La frase – dovrebbe venire in mente subito a tutti coloro che conoscono le opere dello scrittore reggiano – si potrebbe attribuire senza troppe forzature anche al suo Casa d’altri.
Ci sono, citati con essenzialità, gli stessi ingredienti.
Il tema della chiamata, prima di tutto ( non c’è dubbio che il prete si senta convocato a un appuntamento di importanza decisiva, che diventa ben presto esclusivo) che ha assunto nella narrativa novecentesca una portata allegorica non comune, specialmente con Kafka e nell’ambito della letteratura più vicina all’esistenzialismo.
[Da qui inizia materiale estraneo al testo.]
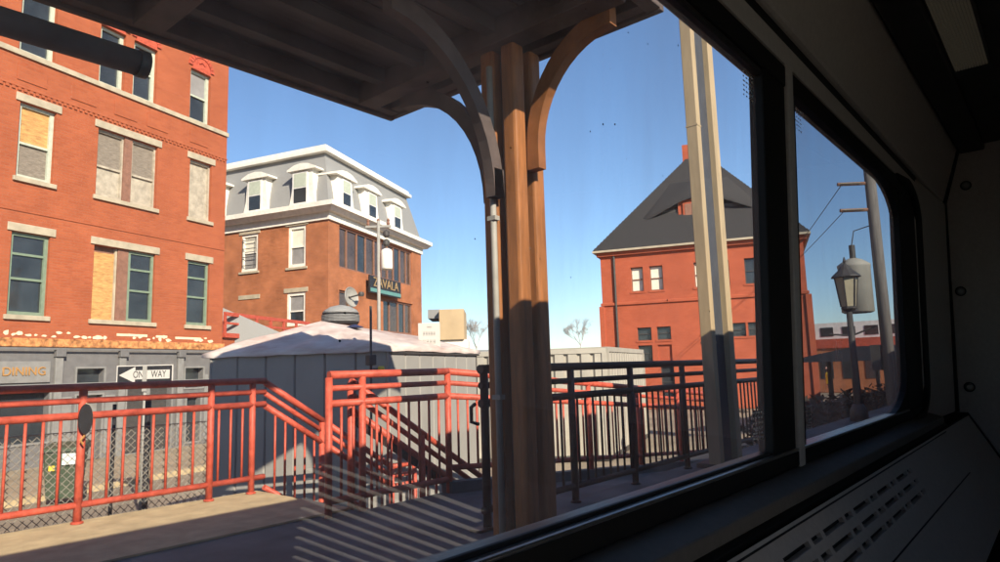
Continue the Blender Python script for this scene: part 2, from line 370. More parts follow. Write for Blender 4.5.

E poi la lettera, uno degli strumenti e anche dei simboli della chiamata. Per alcuni aspetti succede, in Casa d’altri, anche se molto più in piccolo, come nei romanzi di Kafka. Gli indizi si moltiplicano, ma questo non fa che aumentare il turbamento, l’attesa, la confusione. C’è la lettera, appunto, che Zelinda porta e si affretta poco dopo a riprendere senza che il parroco possa leggerla, che irrita e accresce la sua irrazionale e ossessiva necessità di sapere, e molti altri minimi segni di intesa, offerte, indecisioni, che non fanno che infittire il mistero. Il prete si sente chiamato in causa con un’urgenza che supera la sua tentazione di tacere, di ritirarsi di fronte a un problema che sa di non poter risolvere; tutte le risposte che gli vengono alle labbra, infatti, sono tragicamente inutili: in realtà non fanno che ripresentare e confermare la domanda.
Il racconto si chiude su questo interrogativo. Come ha scritto Paolo Lagazzi, disponiamo solo della terribile domanda centrale, e di una storia che si chiude circolarmente intorno ad essa senza alcuna apertura ad altri spazi, ad altri sensi.
La domanda della Zelinda è della medesima specie di quelle terribili di cui parla Kafka nel passo che ho riportato dai suoi Diari: un puro segno.